PARIGI — Insegno in una scuola pubblica molto vicino a Parigi, una scuola media della banlieue come ce ne sono tante. La popolazione è ben assortita: le differenti origini sociali, etniche e religiose vi sono tutte rappresentate. In apparenza, l’esempio perfetto della mescolanza e della laicità “alla francese”.

In questi giorni la tensione è palpabile. La paura, innanzitutto. Non siamo che a qualche stazione di metro dai luoghi dei due drammi; la scuola è contigua a un luogo strategico molto sorvegliato, dove, secondo alcune voci, uno dei tre terroristi in fuga sarebbe stato visto giovedì; venerdì, un allievo è scoppiato a piangere in piena lezione: suo padre si è trovato esattamente sul luogo (a Montrouge, ndr) dove la poliziotta è stata uccisa giovedì mattina e ha dovuto trovare riparo sotto un’auto, in attesa che finisse la sparatoria. I rumori comuni (sirene dei pompieri, urla giù in strada, petardi…) di cui, in una metropoli così effervescente come Parigi, normalmente non ci si accorge, ora fanno drizzare le orecchie. Immediatamente, il pensiero corre ai popoli di altri paesi, ai fratelli in Iraq, Siria, Nigeria, Pakistan… dove questi fatti sono quotidiani: come vivono laggiù? Come sopportano questa tensione, che rende tutti i nostri sensi tanto più acuti e sensibili?
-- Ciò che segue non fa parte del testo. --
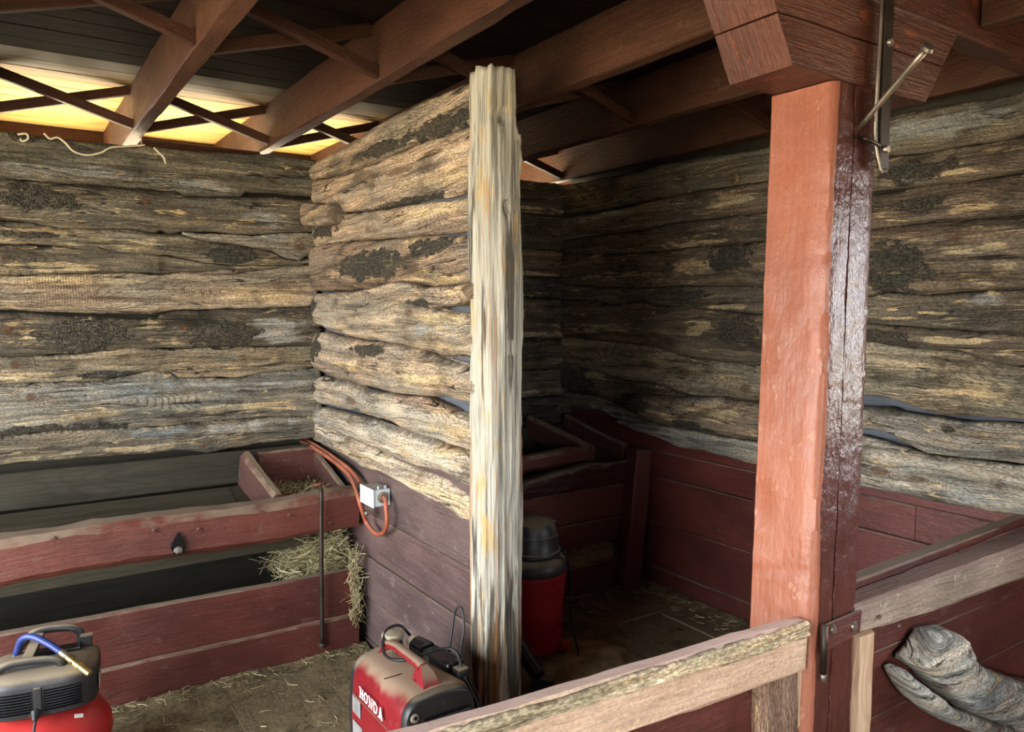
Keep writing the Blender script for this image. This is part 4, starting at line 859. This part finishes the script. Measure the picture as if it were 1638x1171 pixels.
def mat_dirt():
    m, t, b = newmat('trodden_dirt'); wp = nd(t, 'ShaderNodeNewGeometry').outputs['Position']
    n1 = NZ(t, wp, (7, 7, 7), 5, .62); n2 = NZ(t, wp, (55, 55, 55), 5, .7); n3 = NZ(t, wp, (210, 210, 210), 2, .6)
    col = MX(t, SS(t, MA(t, 'ADD', MA(t, 'MULTIPLY', n1, .5), MA(t, 'MULTIPLY', n2, .5)), .36, .64), C(84, 74, 56), C(146, 130, 98))
    col = MX(t, MA(t, 'MULTIPLY', SS(t, n3, .64, .72), .6), col, C(190, 174, 130)); col = MX(t, MA(t, 'MULTIPLY', SS(t, n2, .60, .70), .6), col, C(50, 42, 31))
    t.links.new(col, b.inputs['Base Color']); b.inputs['Roughness'].default_value = .95; b.inputs['Specular IOR Level'].default_value = .15
    t.links.new(BUMP(t, MA(t, 'ADD', n2, MA(t, 'MULTIPLY', n3, .5)), .8, .012), b.inputs['Normal']); return m
DIRT = mat_dirt()
tag(dirt('dirt', -1.4, 1.475, 1.45, 3.538, lambda x, y: .0035 + .007 * fbm(x * 2.3, y * 2.3, 1) + .004 * fbm(x * 14, y * 14, 3) + .030 * math.exp(-(3.538 - y) / .05) * (.6 + .5 * fbm(x * 5, 2))), 'trodden tan dirt covering the floor before the long manger', 'dirt', kind='stuff')
tag(dirt('dirt', 2.1, 3.285, 2.2, 3.45, lambda x, y: -.004 + .005 * fbm(x * 3.3, y * 3.3, 1) + .003 * fbm(x * 14, y * 14, 3) + .022 * math.exp(-(3.285 - x) / .05) + .02 * math.exp(-(3.45 - y) / .06)), 'dirt and chaff gathered along the dark red boards of the dim stall', 'dirt', kind='stuff')
#@@MACHINES
# ------------------------------------------------------------------ portable generator
def loft(name, parent, mat, secs, smooth=True, capends=True, ang=40):
    """secs: list of equal-length loops of 3-D points"""
    V, F, U = [], [], []; n = len(secs[0])
    for s in secs:
        for p in s: V.append(Vector(p)); U.append((p[1], p[2]))
    for i in range(len(secs) - 1):
        for j in range(n): F.append((i * n + j, i * n + (j + 1) % n, (i + 1) * n + (j + 1) % n, (i + 1) * n + j))
    if capends: F.append(tuple(range(n - 1, -1, -1))); F.append(tuple(range((len(secs) - 1) * n, len(secs) * n)))
    me = mesh(name, V, F, U, smooth); fix_normals(me)
    try: me.set_sharp_from_angle(angle=R(ang))
    except Exception: pass
    return link(name, me, mat, parent)
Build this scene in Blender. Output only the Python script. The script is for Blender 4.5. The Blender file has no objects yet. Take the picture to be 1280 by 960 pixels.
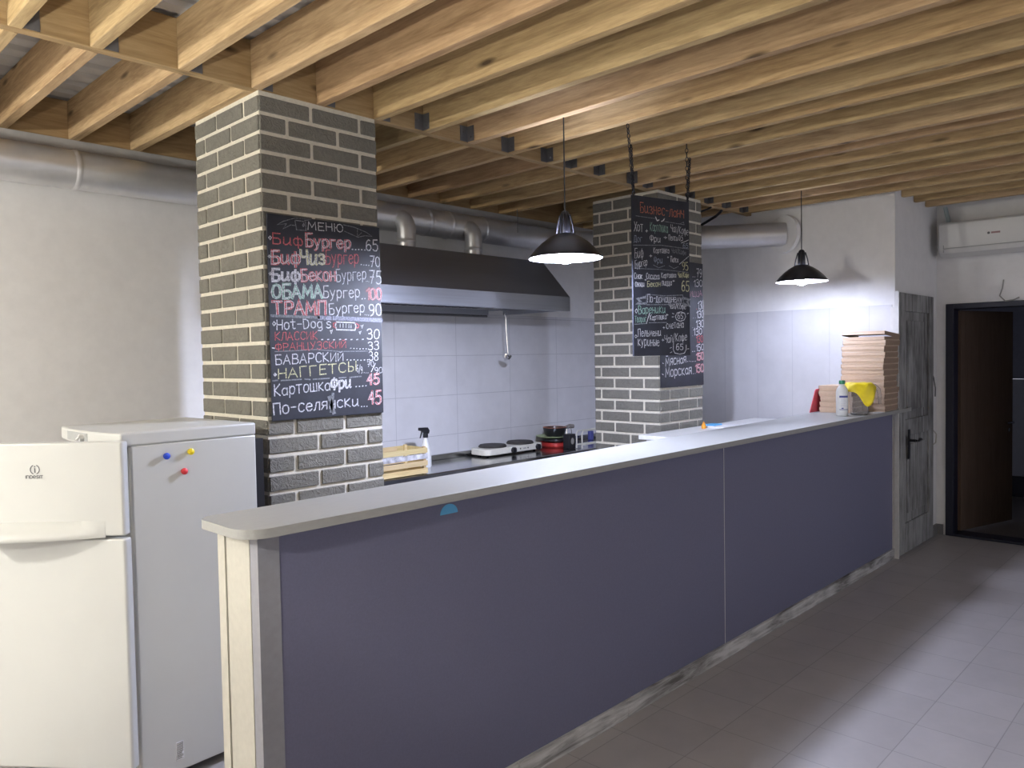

Ma non c’è solo la paura: entrando in classe, mi sento trafiggere dallo sguardo interrogativo degli allievi. Aspettano. Naturalmente, come tutti, hanno bisogno di liberarsi della loro emozione parlando. Hanno gli occhi pieni di quei video terribili che girano su internet, vere scene di guerra che hanno guardato e riguardato continuamente. Ma attendono, ancor più, una spiegazione, un senso. Come spiegare l’innominabile a degli adolescenti di 11-16 anni? Quali parole possono render conto del mistero del male, della violenza cieca e assurda? E come parlarne senza infrangere le regole della sacrosanta laicità?

L’indomani dell’attentato allo Charlie Hebdo, tutti gli insegnanti di Francia hanno ricevuto un messaggio dal loro ministro, Najat Vallaud-Belkacem, che insiste a giusto titolo sul ruolo essenziale della scuola per combattere la barbarie: è nostro compito «trasmettere i valori fondamentali di libertà, uguaglianza, fraternità e laicità. La scuola della Repubblica trasmette agli allievi una cultura comune di reciproca tolleranza e rispetto».

Il fatto è questa “cultura comune” non è così evidente come vogliamo far credere a noi stessi. Diversi nostri studenti non condividono affatto la nostra costernazione di fronte a quanto accaduto. C’è stato bisogno di tutta la nostra autorità per ottenere — da tutti — il rispetto del minuto di silenzio nazionale, e certi giovani non hanno nascosto la loro disapprovazione. Una fotografia di uno dei terroristi è stata trovata sotto il banco di uno studente. Noi possiamo fingere consenso, ma è un fatto oggettivo che una parte non trascurabile del nostro popolo pensa che questi giornalisti abbiano meritato la loro sorte, e perfino che i fratelli Kouachi siano morti da eroi.

Possiamo gridare allo scandalo, come hanno fatto certi colleghi, ma in nome di che cosa? Su cosa si fondano questi sacri valori della Repubblica? Chi mi libera dalla paura, e che cosa rispondere allo studente ebreo che mi grida la sua angoscia e il suo desiderio di fuggire lontano da qui? E ancora, come negare che il germe di questa violenza verso l’altro, il diverso, è dentro di me?

Certo, bisogna denunciare l’inammissibile, difendere la libertà di espressione come uno dei valori fondamentali del nostro paese, inculcare il rispetto e la tolleranza al pari delle regole indispensabili del vivere insieme. Ma davanti ai miei studenti, dico che non voglio lasciar passare questa occasione per andare più lontano, per cercare senza sosta, nella mia vita, il punto di ancoraggio, di sicurezza, di pace che trasforma questi valori codificati in leggi morali, in dono, in evidenza che nasce dal cuore. 

Racconto loro che ho visto, nella mia vita, intorno a me, la spirale della violenza sconfitta da un’altra logica, impossibile ma reale, quella del perdono. Auguro loro di non rinunciare mai al desiderio di essere felici, di cercare la loro verità, anche in un mondo che si annuncia forse più ostile e violento. Ciò che è in gioco e anche e soprattutto una crisi educativa: non basta denunciare, occorre anche indicare un cammino.